→ **INFORMATION PROVIDED**:
======

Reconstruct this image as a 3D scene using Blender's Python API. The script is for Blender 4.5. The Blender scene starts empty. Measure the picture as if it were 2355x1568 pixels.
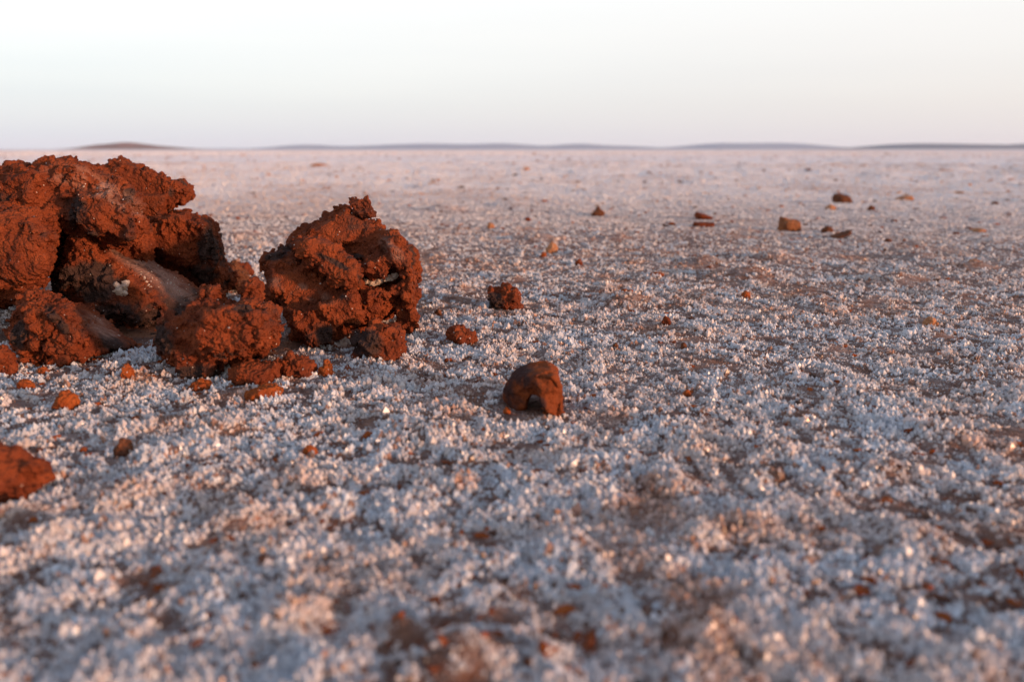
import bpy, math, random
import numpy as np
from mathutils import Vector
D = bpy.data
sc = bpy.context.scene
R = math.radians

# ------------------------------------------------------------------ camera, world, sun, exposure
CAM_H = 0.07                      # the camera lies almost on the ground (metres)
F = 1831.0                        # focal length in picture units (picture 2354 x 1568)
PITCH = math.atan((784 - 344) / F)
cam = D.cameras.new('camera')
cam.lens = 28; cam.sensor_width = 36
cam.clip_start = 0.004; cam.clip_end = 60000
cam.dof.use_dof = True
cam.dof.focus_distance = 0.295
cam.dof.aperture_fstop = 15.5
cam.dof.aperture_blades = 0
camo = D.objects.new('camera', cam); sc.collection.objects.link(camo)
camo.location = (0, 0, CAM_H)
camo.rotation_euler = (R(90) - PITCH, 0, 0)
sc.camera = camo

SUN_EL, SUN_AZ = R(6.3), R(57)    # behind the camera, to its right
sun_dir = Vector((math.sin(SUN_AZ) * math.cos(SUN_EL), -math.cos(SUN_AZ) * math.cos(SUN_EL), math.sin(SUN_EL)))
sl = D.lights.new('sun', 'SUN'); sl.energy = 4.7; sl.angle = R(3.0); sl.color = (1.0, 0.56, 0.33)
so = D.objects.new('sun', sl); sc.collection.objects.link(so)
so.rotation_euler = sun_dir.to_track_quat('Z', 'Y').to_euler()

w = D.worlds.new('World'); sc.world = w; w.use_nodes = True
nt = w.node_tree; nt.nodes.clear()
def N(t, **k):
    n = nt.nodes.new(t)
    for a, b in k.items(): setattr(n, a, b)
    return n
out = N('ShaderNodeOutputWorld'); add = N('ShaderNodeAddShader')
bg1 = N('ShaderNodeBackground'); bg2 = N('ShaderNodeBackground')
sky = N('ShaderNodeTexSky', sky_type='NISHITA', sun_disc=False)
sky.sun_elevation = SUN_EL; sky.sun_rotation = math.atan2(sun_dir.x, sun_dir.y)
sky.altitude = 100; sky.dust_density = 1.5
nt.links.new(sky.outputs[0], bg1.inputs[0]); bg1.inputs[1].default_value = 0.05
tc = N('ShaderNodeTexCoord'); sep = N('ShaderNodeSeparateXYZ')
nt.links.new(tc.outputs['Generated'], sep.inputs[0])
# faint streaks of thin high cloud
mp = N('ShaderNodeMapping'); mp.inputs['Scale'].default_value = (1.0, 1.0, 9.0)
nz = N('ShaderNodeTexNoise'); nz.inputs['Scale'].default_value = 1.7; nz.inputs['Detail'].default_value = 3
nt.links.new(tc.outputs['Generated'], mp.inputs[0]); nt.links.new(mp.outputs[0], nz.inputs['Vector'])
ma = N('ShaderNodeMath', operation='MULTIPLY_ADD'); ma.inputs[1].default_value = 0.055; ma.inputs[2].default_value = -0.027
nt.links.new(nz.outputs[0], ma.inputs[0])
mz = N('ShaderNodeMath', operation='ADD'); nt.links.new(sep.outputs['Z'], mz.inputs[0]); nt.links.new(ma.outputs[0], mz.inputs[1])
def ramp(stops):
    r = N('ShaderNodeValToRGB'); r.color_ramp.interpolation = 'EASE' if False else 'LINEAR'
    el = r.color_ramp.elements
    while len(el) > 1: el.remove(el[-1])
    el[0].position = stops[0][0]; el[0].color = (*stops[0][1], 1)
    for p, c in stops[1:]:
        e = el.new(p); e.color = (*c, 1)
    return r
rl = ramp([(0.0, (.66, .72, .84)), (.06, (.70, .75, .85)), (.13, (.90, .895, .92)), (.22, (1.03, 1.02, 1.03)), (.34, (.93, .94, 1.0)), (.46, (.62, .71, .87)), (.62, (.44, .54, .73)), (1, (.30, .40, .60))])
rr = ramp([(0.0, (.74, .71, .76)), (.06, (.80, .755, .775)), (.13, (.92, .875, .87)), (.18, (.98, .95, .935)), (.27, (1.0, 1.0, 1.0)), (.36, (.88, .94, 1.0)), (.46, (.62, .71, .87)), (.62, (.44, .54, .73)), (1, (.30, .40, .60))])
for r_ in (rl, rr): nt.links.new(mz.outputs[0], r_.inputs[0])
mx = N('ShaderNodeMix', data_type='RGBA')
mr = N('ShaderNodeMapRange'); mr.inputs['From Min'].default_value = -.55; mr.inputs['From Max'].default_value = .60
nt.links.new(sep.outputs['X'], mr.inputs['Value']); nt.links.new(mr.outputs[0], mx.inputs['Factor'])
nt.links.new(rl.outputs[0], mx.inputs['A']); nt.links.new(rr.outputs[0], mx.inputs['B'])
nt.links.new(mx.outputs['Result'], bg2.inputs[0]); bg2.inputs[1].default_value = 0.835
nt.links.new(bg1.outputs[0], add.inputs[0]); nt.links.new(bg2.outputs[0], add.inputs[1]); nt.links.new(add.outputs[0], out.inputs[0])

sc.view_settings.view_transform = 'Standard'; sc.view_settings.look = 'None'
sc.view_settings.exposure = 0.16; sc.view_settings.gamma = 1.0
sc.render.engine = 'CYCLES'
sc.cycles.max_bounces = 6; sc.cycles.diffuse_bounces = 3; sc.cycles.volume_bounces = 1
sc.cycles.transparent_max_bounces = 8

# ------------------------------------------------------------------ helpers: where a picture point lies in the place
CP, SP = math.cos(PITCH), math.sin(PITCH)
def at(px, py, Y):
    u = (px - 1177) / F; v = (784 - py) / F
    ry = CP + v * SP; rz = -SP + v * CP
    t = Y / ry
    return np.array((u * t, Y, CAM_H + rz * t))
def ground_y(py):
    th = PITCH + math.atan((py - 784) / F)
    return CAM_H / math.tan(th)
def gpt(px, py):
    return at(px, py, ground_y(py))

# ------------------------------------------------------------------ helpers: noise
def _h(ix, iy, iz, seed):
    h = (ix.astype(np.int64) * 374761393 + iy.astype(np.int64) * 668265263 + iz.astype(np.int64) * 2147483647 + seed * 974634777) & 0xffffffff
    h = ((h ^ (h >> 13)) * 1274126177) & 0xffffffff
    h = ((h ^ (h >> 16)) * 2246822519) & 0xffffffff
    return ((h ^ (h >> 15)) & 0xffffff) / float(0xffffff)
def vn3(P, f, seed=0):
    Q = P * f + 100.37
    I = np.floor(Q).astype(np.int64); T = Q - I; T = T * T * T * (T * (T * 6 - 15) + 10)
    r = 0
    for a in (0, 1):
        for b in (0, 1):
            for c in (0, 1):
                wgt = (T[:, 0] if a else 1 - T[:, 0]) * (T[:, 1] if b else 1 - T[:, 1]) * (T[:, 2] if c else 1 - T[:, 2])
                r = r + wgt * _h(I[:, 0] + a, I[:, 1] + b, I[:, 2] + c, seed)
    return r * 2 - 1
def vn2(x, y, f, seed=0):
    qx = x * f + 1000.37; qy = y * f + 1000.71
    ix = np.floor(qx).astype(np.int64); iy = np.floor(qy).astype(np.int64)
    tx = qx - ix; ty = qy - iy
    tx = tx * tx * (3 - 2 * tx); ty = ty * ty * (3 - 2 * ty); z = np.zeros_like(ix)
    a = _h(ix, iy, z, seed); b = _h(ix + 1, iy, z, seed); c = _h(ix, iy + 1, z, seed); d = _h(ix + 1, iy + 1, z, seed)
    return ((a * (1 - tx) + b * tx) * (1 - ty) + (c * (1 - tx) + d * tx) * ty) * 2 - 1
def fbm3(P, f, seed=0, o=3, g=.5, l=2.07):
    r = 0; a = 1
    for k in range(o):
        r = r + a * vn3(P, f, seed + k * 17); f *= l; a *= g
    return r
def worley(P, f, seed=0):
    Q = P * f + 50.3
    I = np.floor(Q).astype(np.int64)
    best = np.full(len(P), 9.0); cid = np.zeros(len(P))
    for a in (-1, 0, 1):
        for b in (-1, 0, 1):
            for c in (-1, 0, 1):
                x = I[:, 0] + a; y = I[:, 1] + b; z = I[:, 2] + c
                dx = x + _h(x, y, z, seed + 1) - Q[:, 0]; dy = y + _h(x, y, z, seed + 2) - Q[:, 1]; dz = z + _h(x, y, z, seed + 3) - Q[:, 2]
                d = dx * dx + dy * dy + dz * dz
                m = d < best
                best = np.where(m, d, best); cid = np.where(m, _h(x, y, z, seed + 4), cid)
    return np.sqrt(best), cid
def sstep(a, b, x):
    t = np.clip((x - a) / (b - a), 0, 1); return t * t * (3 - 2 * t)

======

→ **WHAT YOU WILL DO**:
Extract each line holding the string "scene".

→ **THE SOLUTION**:
Reconstruct this image as a 3D scene using Blender's Python API. The script is for Blender 4.5. The Blender scene starts empty. Measure the picture as if it were 2355x1568 pixels.
sc = bpy.context.scene